* STATED EXERCISE: Leave out the pictures and retype only the lines from the opening line to the line that holds "def px(L, Y): return", both ends included.

* PROVIDED MATERIAL:
==========
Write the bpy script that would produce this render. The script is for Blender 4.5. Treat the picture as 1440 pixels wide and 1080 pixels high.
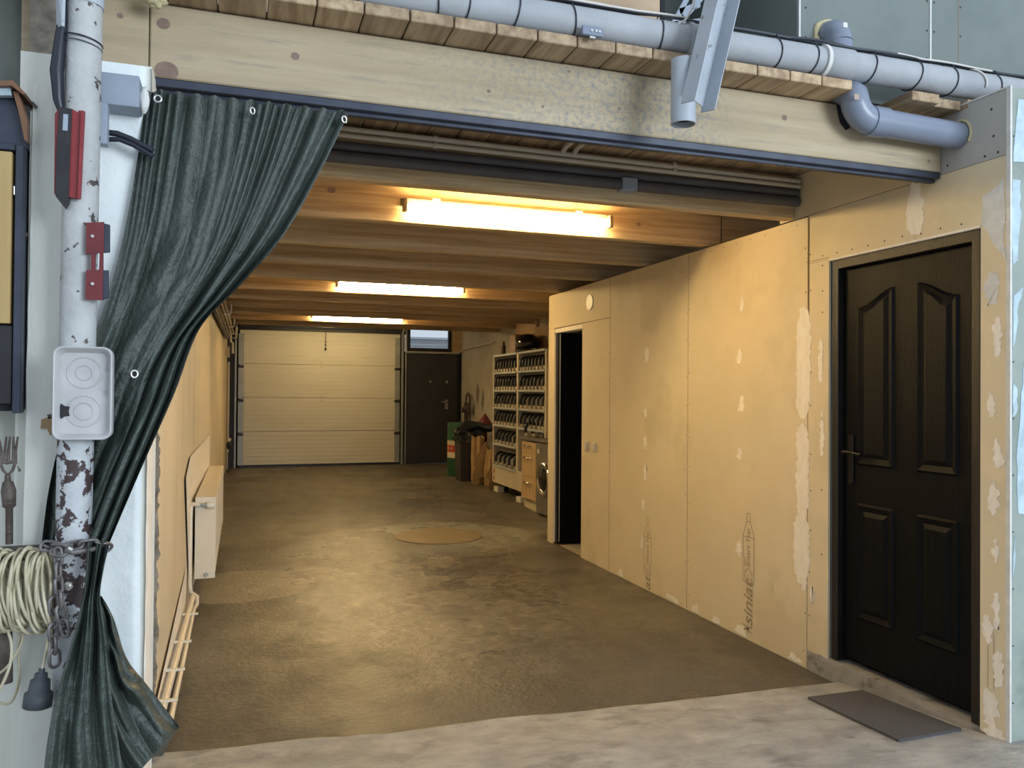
import bpy, math, random
from mathutils import Vector, Matrix, noise
random.seed(7)
PI = math.pi
S = bpy.context.scene
COL = S.collection
for o in list(bpy.data.objects): bpy.data.objects.remove(o)

# ------------------------------------------------------------------ camera, sky, exposure
FPX, YAW, PITCH, ROLL, EYE = 1130.17, 0.32395, 0.01079, 0.00791, 1.435
cF = Vector((math.sin(YAW)*math.cos(PITCH), math.cos(YAW)*math.cos(PITCH), math.sin(PITCH)))
cR0 = Vector((math.cos(YAW), -math.sin(YAW), 0)); cU0 = cR0.cross(cF)
cR = cR0*math.cos(ROLL) + cU0*math.sin(ROLL); cU = -cR0*math.sin(ROLL) + cU0*math.cos(ROLL)
cd = bpy.data.cameras.new('camera'); cam = bpy.data.objects.new('camera', cd); COL.objects.link(cam)
cd.sensor_width = 36; cd.lens = FPX/1440*36; cd.clip_start = .05
cam.matrix_world = Matrix(((cR.x, cU.x, -cF.x, 0), (cR.y, cU.y, -cF.y, 0), (cR.z, cU.z, -cF.z, EYE), (0, 0, 0, 1)))
S.camera = cam
def at(u, v, Y):
    """real-world point at depth Y that was measured at image position u,v"""
    d = cF + cR*((u-720)/FPX) + cU*((540-v)/FPX)
    return d*(Y/d.y) + Vector((0, 0, EYE))
def px(L, Y): return [at(u, v, Y) for u, v in L]

W = bpy.data.worlds.new('sky'); S.world = W; W.use_nodes = True
bg = W.node_tree.nodes['Background']; bg.inputs[0].default_value = (.76, .87, 1, 1); bg.inputs[1].default_value = 0.50
S.view_settings.view_transform = 'Standard'; S.view_settings.look = 'None'
S.view_settings.gamma = 1; S.view_settings.use_curve_mapping = False
S.view_settings.exposure = 0.92
TUBE_STRENGTH = 56
TUBE_COLOR = (1.0, .75, .36, 1)

# added area light behind the camera, for assumed daylight from an unseen source
gl = bpy.data.lights.new('assumed_daylight', 'AREA'); gl.shape = 'RECTANGLE'; gl.size = 3.6; gl.size_y = 2.2; gl.energy = 250; gl.color = (.80, .90, 1.0)
glo = bpy.data.objects.new('assumed_daylight', gl); COL.objects.link(glo); glo.location = (4.5, -4.6, 2.7); glo.rotation_euler = (PI/2-.12, 0, .60)

# ------------------------------------------------------------------ materials
def mat(name, c1, c2=None, scale=6, rough=.6, rough2=None, bump=0, bscale=None, metal=0, stretch=(1, 1, 1),
        detail=6, lo=.35, hi=.65, c3=None, s3=3, lo3=.55, hi3=.62, coord='Object', rand=0, spec=None, trans=0, bdist=.01):
    m = bpy.data.materials.new(name); m.use_nodes = True
    n = m.node_tree.nodes; l = m.node_tree.links; b = n['Principled BSDF']
    b.inputs['Roughness'].default_value = rough; b.inputs['Metallic'].default_value = metal
    if spec is not None: b.inputs['Specular IOR Level'].default_value = spec
    if trans: b.inputs['Transmission Weight'].default_value = trans
    b.inputs['Base Color'].default_value = (*c1, 1)
    tc = n.new('ShaderNodeTexCoord'); mp = n.new('ShaderNodeMapping'); mp.inputs['Scale'].default_value = stretch
    l.new(tc.outputs[coord], mp.inputs[0]); src = mp.outputs[0]
    if rand:
        oi = n.new('ShaderNodeObjectInfo'); va = n.new('ShaderNodeVectorMath'); va.operation = 'MULTIPLY_ADD'
        cb = n.new('ShaderNodeCombineXYZ')
        for k in range(3): l.new(oi.outputs['Random'], cb.inputs[k])
        l.new(cb.outputs[0], va.inputs[0]); va.inputs[1].default_value = (37, 53, 71); l.new(src, va.inputs[2]); src = va.outputs[0]
    def nz(sc, dt=detail):
        t = n.new('ShaderNodeTexNoise'); t.inputs['Scale'].default_value = sc; t.inputs['Detail'].default_value = dt
        t.inputs['Roughness'].default_value = .6; l.new(src, t.inputs['Vector']); return t.outputs['Fac']
    def ramp(f, a, c, A, C):
        r = n.new('ShaderNodeValToRGB'); e = r.color_ramp.elements
        e[0].position = a; e[0].color = A; e[1].position = c; e[1].color = C; l.new(f, r.inputs[0]); return r.outputs[0]
    out = None; f = nz(scale)
    if c2: out = ramp(f, lo, hi, (*c1, 1), (*c2, 1))
    if c3:
        mx = n.new('ShaderNodeMix'); mx.data_type = 'RGBA'; g = ramp(nz(s3), lo3, hi3, (0, 0, 0, 1), (1, 1, 1, 1))
        l.new(g, mx.inputs[0])
        if out: l.new(out, mx.inputs[6])
        else: mx.inputs[6].default_value = (*c1, 1)
        mx.inputs[7].default_value = (*c3, 1); out = mx.outputs[2]
    if rand and out:
        hs = n.new('ShaderNodeHueSaturation'); mr = n.new('ShaderNodeMapRange')
        mr.inputs['To Min'].default_value = 1-rand; mr.inputs['To Max'].default_value = 1+rand
        l.new(oi.outputs['Random'], mr.inputs[0]); l.new(mr.outputs[0], hs.inputs['Value']); l.new(out, hs.inputs['Color']); out = hs.outputs[0]
    if out: l.new(out, b.inputs['Base Color'])
    if rough2 is not None:
        mr = n.new('ShaderNodeMapRange'); mr.inputs['From Min'].default_value = .35; mr.inputs['From Max'].default_value = .65
        mr.inputs['To Min'].default_value = rough; mr.inputs['To Max'].default_value = rough2
        l.new(nz(scale*.6), mr.inputs[0]); l.new(mr.outputs[0], b.inputs['Roughness'])
    if bump:
        bp = n.new('ShaderNodeBump'); bp.inputs['Strength'].default_value = bump; bp.inputs['Distance'].default_value = bdist
        l.new(nz(bscale or scale*4), bp.inputs['Height']); l.new(bp.outputs[0], b.inputs['Normal'])
    return m

M = {}
M['board'] = mat('plasterboard', (.68, .585, .40), (.72, .62, .43), 3, .75, bump=.05, bscale=180, c3=(.64, .55, .365), s3=1.2)
M['board_grey'] = mat('grey_plasterboard', (.42, .41, .38), (.46, .45, .42), 3, .8, bump=.05, bscale=150)
M['board_green'] = mat('green_plasterboard', (.27, .32, .29), (.33, .37, .33), 5, .8, c3=(.24, .28, .25), s3=2)
M['board_loft'] = mat('loft_plasterboard', (.165, .195, .185), (.20, .23, .215), 3, .85)  # colour darkened in place of the shade a roof would give the loft
M['filler'] = mat('joint_filler', (.92, .87, .78), (.84, .77, .66), 14, .7, bump=.3, bscale=60, stretch=(1, 3, 1))
M['filler_blue'] = mat('pale_blue_filler', (.50, .64, .74), (.36, .46, .50), 14, .7, bump=.3, bscale=60)
M['filler_white'] = mat('white_filler', (.72, .72, .70), (.6, .6, .58), 20, .7, bump=.3, bscale=60)
M['screw'] = mat('screw_head', (.03, .025, .02), rough=.5)
M['seam'] = mat('board_seam', (.26, .19, .11), rough=.9)
M['ink'] = mat('printed_ink', (.30, .235, .15), (.40, .31, .2), 40, .8)
M['joist'] = mat('joist_wood', (.42, .295, .15), (.56, .42, .24), 5, .62, stretch=(.3, 4, 8), bump=.35, bscale=16, lo=.40, hi=.60, c3=(.34, .20, .09), s3=3, lo3=.55, hi3=.75, rand=.12)
M['beam'] = mat('beam_wood', (.39, .31, .195), (.50, .41, .275), 3, .7, stretch=(.4, 4, 5), bump=.25, bscale=30, c3=(.30, .26, .20), s3=7, lo3=.56, hi3=.72)
M['beam_end'] = M['beam']
M['plank'] = mat('ceiling_plank', (.30, .20, .115), (.50, .37, .23), 5, .65, stretch=(5, .4, 5), lo=.40, hi=.60, bump=.2, bscale=12, rand=.18)
M['ply'] = mat('plywood', (.48, .34, .21), (.56, .41, .27), 3, .7, stretch=(1, 3, 3))
M['knot'] = mat('knot', (.20, .13, .10), (.27, .19, .15), 30, .7)
M['pipe_grey'] = mat('grey_painted_pipe', (.33, .35, .375), (.41, .43, .455), 5, .55, rough2=.7, bump=.15, bscale=40, c3=(.34, .34, .33), s3=4, lo3=.62, hi3=.8)
M['pvc'] = mat('grey_pvc', (.20, .235, .31), (.225, .26, .335), 4, .32)
M['channel'] = mat('galvanised_channel', (.36, .40, .45), (.45, .49, .54), 5, .45, c3=(.22, .22, .22), s3=22, lo3=.66, hi3=.7)
M['steel_blue'] = mat('bluish_steel', (.26, .31, .38), (.32, .37, .45), 5, .5)
M['dark'] = mat('dark_recess', (.012, .013, .018), rough=.8)
M['rail'] = mat('dark_rail', (.035, .042, .065), (.05, .06, .085), 10, .42, metal=.3)
M['duct'] = mat('dark_grey_duct', (.075, .07, .075), (.10, .095, .10), 6, .55)
M['conduit'] = mat('painted_conduit', (.50, .45, .36), (.56, .5, .41), 6, .5)
M['white_paint'] = mat('white_paint', (.76, .82, .83), (.84, .88, .88), 5, .6, bump=.5, bscale=22, c3=(.46, .47, .45), s3=1.6, lo3=.62, hi3=.75)
M['white_wall'] = mat('white_rough_wall', (.80, .80, .74), (.66, .67, .61), 4, .75, bump=.5, bscale=20, c3=(.33, .30, .26), s3=5, lo3=.7, hi3=.74, stretch=(1, 1, .5))
M['wall_grey'] = mat('grey_wall', (.15, .17, .155), (.18, .195, .18), 4, .85, bump=.1, bscale=80)
M['rubble'] = mat('crumbled_masonry', (.18, .16, .13), (.36, .31, .25), 20, .9, bump=1, bscale=30)
M['plaster'] = mat('smooth_plaster', (.68, .59, .43), (.73, .64, .48), 3.5, .7, stretch=(1, 1, .25), c3=(.62, .53, .37), s3=2, lo3=.5, hi3=.7, bump=.08, bscale=30)
M['plaster_white'] = mat('far_wall_plaster', (.60, .57, .50), (.50, .46, .40), 3, .75, c3=(.36, .30, .22), s3=2.6, lo3=.66, hi3=.72)
M['column'] = mat('chipped_column_paint', (.50, .51, .51), (.40, .41, .41), 9, .6, c3=(.075, .06, .055), s3=24, lo3=.62, hi3=.64, bump=.4, bscale=40)
M['column_low'] = mat('flaking_column_paint', (.52, .55, .57), (.44, .46, .48), 9, .6, c3=(.055, .035, .035), s3=17, lo3=.525, hi3=.54, bump=.5, bscale=35, detail=5)
M['tarp'] = mat('green_tarpaulin', (.045, .060, .053), (.060, .078, .068), 5, .38, rough2=.24, bump=.9, bscale=42, bdist=.012, detail=10, spec=.7)
M['eyelet'] = mat('eyelet_metal', (.6, .6, .58), rough=.3, metal=1)
M['rust'] = mat('rusty_steel', (.085, .065, .055), (.16, .13, .115), 25, .6, metal=.4, bump=.4, bscale=80)
M['chain'] = mat('chain_steel', (.14, .13, .13), (.24, .22, .22), 30, .5, metal=.5)
M['cable_cream'] = mat('cream_cable', (.47, .42, .28), (.58, .53, .38), 10, .5)
M['cable_white'] = mat('white_cable', (.62, .60, .56), rough=.5)
M['rubber'] = mat('grey_rubber', (.045, .055, .065), (.065, .075, .085), 20, .6)
M['black'] = mat('black_plastic', (.012, .012, .015), (.02, .02, .023), 10, .38)
M['navy'] = mat('black_cable', (.014, .018, .03), rough=.35)
M['red'] = mat('red_plastic', (.22, .018, .022), (.27, .03, .035), 12, .45)
M['red_dark'] = mat('dark_red_metal', (.12, .012, .016), (.16, .02, .024), 12, .5)
M['alu'] = mat('pressed_aluminium', (.46, .46, .46), (.55, .55, .55), 9, .5, metal=.2, c3=(.3, .3, .31), s3=14, lo3=.6, hi3=.7)
M['slab'] = mat('wet_slab', (.1, .08, .06))
M['apron'] = mat('light_concrete', (.27, .265, .25), (.41, .405, .385), 7, .66, bump=.8, bscale=38, detail=12, c3=(.17, .165, .155), s3=6, lo3=.54, hi3=.72, stretch=(.8, 1.1, 1))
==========
* RESULT:
Write the bpy script that would produce this render. The script is for Blender 4.5. Treat the picture as 1440 pixels wide and 1080 pixels high.
import bpy, math, random
from mathutils import Vector, Matrix, noise
random.seed(7)
PI = math.pi
S = bpy.context.scene
COL = S.collection
for o in list(bpy.data.objects): bpy.data.objects.remove(o)

# ------------------------------------------------------------------ camera, sky, exposure
FPX, YAW, PITCH, ROLL, EYE = 1130.17, 0.32395, 0.01079, 0.00791, 1.435
cF = Vector((math.sin(YAW)*math.cos(PITCH), math.cos(YAW)*math.cos(PITCH), math.sin(PITCH)))
cR0 = Vector((math.cos(YAW), -math.sin(YAW), 0)); cU0 = cR0.cross(cF)
cR = cR0*math.cos(ROLL) + cU0*math.sin(ROLL); cU = -cR0*math.sin(ROLL) + cU0*math.cos(ROLL)
cd = bpy.data.cameras.new('camera'); cam = bpy.data.objects.new('camera', cd); COL.objects.link(cam)
cd.sensor_width = 36; cd.lens = FPX/1440*36; cd.clip_start = .05
cam.matrix_world = Matrix(((cR.x, cU.x, -cF.x, 0), (cR.y, cU.y, -cF.y, 0), (cR.z, cU.z, -cF.z, EYE), (0, 0, 0, 1)))
S.camera = cam
def at(u, v, Y):
    """real-world point at depth Y that was measured at image position u,v"""
    d = cF + cR*((u-720)/FPX) + cU*((540-v)/FPX)
    return d*(Y/d.y) + Vector((0, 0, EYE))
def px(L, Y): return [at(u, v, Y) for u, v in L]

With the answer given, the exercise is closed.